What to produce
Copy every line of the data exactly, leaving nothing out.

Data segment
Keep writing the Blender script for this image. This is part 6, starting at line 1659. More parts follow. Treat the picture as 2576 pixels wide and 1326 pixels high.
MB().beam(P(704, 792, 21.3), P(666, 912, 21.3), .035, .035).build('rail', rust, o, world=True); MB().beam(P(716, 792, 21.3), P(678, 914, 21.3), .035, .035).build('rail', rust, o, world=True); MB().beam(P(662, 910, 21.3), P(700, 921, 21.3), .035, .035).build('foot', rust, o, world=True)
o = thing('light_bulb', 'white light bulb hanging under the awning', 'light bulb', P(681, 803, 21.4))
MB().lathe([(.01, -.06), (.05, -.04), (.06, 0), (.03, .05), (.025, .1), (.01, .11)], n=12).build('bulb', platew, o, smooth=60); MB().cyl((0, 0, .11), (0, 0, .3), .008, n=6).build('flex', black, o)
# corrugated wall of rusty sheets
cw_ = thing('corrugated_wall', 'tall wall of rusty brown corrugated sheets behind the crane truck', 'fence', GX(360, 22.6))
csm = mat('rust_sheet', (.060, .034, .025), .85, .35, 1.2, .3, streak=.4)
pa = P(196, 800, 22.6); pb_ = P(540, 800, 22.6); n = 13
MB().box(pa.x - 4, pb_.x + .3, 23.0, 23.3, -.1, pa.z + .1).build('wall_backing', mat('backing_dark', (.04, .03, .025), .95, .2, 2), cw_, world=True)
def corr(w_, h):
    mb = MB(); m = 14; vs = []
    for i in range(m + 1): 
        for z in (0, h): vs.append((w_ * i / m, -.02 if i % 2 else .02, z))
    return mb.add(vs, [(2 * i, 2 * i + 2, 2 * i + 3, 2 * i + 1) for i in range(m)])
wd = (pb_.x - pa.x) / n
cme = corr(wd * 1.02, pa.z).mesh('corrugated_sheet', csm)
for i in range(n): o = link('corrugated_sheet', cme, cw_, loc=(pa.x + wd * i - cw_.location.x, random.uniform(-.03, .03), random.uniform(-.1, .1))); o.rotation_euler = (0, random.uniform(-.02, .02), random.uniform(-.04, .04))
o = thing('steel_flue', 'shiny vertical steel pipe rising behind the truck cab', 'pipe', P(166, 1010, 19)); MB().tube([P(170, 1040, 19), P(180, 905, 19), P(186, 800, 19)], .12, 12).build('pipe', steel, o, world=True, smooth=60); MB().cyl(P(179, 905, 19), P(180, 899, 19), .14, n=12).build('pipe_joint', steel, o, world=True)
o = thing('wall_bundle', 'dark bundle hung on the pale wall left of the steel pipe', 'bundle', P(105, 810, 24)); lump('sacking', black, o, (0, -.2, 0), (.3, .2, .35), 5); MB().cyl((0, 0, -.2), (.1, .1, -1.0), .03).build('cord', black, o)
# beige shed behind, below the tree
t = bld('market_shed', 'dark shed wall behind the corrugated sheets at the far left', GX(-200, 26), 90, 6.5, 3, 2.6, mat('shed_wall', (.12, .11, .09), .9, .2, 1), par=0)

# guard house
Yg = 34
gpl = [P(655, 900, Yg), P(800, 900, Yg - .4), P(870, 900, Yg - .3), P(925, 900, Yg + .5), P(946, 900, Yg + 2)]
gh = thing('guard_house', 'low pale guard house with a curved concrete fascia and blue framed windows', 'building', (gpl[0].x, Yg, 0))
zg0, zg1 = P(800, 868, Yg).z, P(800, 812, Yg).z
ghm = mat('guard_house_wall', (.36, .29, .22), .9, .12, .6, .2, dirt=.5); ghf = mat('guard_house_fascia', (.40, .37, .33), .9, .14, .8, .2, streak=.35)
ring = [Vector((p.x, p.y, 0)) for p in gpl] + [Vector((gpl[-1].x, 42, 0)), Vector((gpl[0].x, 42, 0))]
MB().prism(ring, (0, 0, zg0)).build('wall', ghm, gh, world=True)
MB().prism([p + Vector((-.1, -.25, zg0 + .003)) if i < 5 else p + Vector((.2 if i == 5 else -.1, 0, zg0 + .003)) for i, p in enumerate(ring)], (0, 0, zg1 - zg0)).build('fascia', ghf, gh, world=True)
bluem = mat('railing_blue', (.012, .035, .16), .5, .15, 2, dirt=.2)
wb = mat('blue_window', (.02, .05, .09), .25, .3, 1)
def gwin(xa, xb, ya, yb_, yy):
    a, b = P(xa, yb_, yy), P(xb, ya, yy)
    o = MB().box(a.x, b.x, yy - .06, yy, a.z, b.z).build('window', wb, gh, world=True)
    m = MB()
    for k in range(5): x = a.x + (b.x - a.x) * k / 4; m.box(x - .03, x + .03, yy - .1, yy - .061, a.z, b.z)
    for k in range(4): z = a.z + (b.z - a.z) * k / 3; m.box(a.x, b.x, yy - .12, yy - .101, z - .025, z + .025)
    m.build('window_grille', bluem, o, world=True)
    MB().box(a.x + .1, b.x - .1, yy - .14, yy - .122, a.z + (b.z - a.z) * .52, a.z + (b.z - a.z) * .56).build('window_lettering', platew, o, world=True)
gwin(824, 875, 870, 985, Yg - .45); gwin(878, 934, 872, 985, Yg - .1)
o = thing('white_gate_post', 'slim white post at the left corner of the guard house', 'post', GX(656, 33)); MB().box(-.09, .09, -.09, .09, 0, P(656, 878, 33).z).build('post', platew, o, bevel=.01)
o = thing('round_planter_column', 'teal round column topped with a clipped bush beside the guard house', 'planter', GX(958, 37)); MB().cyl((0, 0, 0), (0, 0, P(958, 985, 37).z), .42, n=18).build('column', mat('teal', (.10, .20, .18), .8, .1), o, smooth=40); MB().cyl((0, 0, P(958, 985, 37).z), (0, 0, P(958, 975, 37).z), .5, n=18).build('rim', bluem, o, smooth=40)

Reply
Keep writing the Blender script for this image. This is part 6, starting at line 1659. More parts follow. Treat the picture as 2576 pixels wide and 1326 pixels high.
MB().beam(P(704, 792, 21.3), P(666, 912, 21.3), .035, .035).build('rail', rust, o, world=True); MB().beam(P(716, 792, 21.3), P(678, 914, 21.3), .035, .035).build('rail', rust, o, world=True); MB().beam(P(662, 910, 21.3), P(700, 921, 21.3), .035, .035).build('foot', rust, o, world=True)
o = thing('light_bulb', 'white light bulb hanging under the awning', 'light bulb', P(681, 803, 21.4))
MB().lathe([(.01, -.06), (.05, -.04), (.06, 0), (.03, .05), (.025, .1), (.01, .11)], n=12).build('bulb', platew, o, smooth=60); MB().cyl((0, 0, .11), (0, 0, .3), .008, n=6).build('flex', black, o)
# corrugated wall of rusty sheets
cw_ = thing('corrugated_wall', 'tall wall of rusty brown corrugated sheets behind the crane truck', 'fence', GX(360, 22.6))
csm = mat('rust_sheet', (.060, .034, .025), .85, .35, 1.2, .3, streak=.4)
pa = P(196, 800, 22.6); pb_ = P(540, 800, 22.6); n = 13
MB().box(pa.x - 4, pb_.x + .3, 23.0, 23.3, -.1, pa.z + .1).build('wall_backing', mat('backing_dark', (.04, .03, .025), .95, .2, 2), cw_, world=True)
def corr(w_, h):
    mb = MB(); m = 14; vs = []
    for i in range(m + 1): 
        for z in (0, h): vs.append((w_ * i / m, -.02 if i % 2 else .02, z))
    return mb.add(vs, [(2 * i, 2 * i + 2, 2 * i + 3, 2 * i + 1) for i in range(m)])
wd = (pb_.x - pa.x) / n
cme = corr(wd * 1.02, pa.z).mesh('corrugated_sheet', csm)
for i in range(n): o = link('corrugated_sheet', cme, cw_, loc=(pa.x + wd * i - cw_.location.x, random.uniform(-.03, .03), random.uniform(-.1, .1))); o.rotation_euler = (0, random.uniform(-.02, .02), random.uniform(-.04, .04))
o = thing('steel_flue', 'shiny vertical steel pipe rising behind the truck cab', 'pipe', P(166, 1010, 19)); MB().tube([P(170, 1040, 19), P(180, 905, 19), P(186, 800, 19)], .12, 12).build('pipe', steel, o, world=True, smooth=60); MB().cyl(P(179, 905, 19), P(180, 899, 19), .14, n=12).build('pipe_joint', steel, o, world=True)
o = thing('wall_bundle', 'dark bundle hung on the pale wall left of the steel pipe', 'bundle', P(105, 810, 24)); lump('sacking', black, o, (0, -.2, 0), (.3, .2, .35), 5); MB().cyl((0, 0, -.2), (.1, .1, -1.0), .03).build('cord', black, o)
# beige shed behind, below the tree
t = bld('market_shed', 'dark shed wall behind the corrugated sheets at the far left', GX(-200, 26), 90, 6.5, 3, 2.6, mat('shed_wall', (.12, .11, .09), .9, .2, 1), par=0)

# guard house
Yg = 34
gpl = [P(655, 900, Yg), P(800, 900, Yg - .4), P(870, 900, Yg - .3), P(925, 900, Yg + .5), P(946, 900, Yg + 2)]
gh = thing('guard_house', 'low pale guard house with a curved concrete fascia and blue framed windows', 'building', (gpl[0].x, Yg, 0))
zg0, zg1 = P(800, 868, Yg).z, P(800, 812, Yg).z
ghm = mat('guard_house_wall', (.36, .29, .22), .9, .12, .6, .2, dirt=.5); ghf = mat('guard_house_fascia', (.40, .37, .33), .9, .14, .8, .2, streak=.35)
ring = [Vector((p.x, p.y, 0)) for p in gpl] + [Vector((gpl[-1].x, 42, 0)), Vector((gpl[0].x, 42, 0))]
MB().prism(ring, (0, 0, zg0)).build('wall', ghm, gh, world=True)
MB().prism([p + Vector((-.1, -.25, zg0 + .003)) if i < 5 else p + Vector((.2 if i == 5 else -.1, 0, zg0 + .003)) for i, p in enumerate(ring)], (0, 0, zg1 - zg0)).build('fascia', ghf, gh, world=True)
bluem = mat('railing_blue', (.012, .035, .16), .5, .15, 2, dirt=.2)
wb = mat('blue_window', (.02, .05, .09), .25, .3, 1)
def gwin(xa, xb, ya, yb_, yy):
    a, b = P(xa, yb_, yy), P(xb, ya, yy)
    o = MB().box(a.x, b.x, yy - .06, yy, a.z, b.z).build('window', wb, gh, world=True)
    m = MB()
    for k in range(5): x = a.x + (b.x - a.x) * k / 4; m.box(x - .03, x + .03, yy - .1, yy - .061, a.z, b.z)
    for k in range(4): z = a.z + (b.z - a.z) * k / 3; m.box(a.x, b.x, yy - .12, yy - .101, z - .025, z + .025)
    m.build('window_grille', bluem, o, world=True)
    MB().box(a.x + .1, b.x - .1, yy - .14, yy - .122, a.z + (b.z - a.z) * .52, a.z + (b.z - a.z) * .56).build('window_lettering', platew, o, world=True)
gwin(824, 875, 870, 985, Yg - .45); gwin(878, 934, 872, 985, Yg - .1)
o = thing('white_gate_post', 'slim white post at the left corner of the guard house', 'post', GX(656, 33)); MB().box(-.09, .09, -.09, .09, 0, P(656, 878, 33).z).build('post', platew, o, bevel=.01)
o = thing('round_planter_column', 'teal round column topped with a clipped bush beside the guard house', 'planter', GX(958, 37)); MB().cyl((0, 0, 0), (0, 0, P(958, 985, 37).z), .42, n=18).build('column', mat('teal', (.10, .20, .18), .8, .1), o, smooth=40); MB().cyl((0, 0, P(958, 985, 37).z), (0, 0, P(958, 975, 37).z), .5, n=18).build('rim', bluem, o, smooth=40)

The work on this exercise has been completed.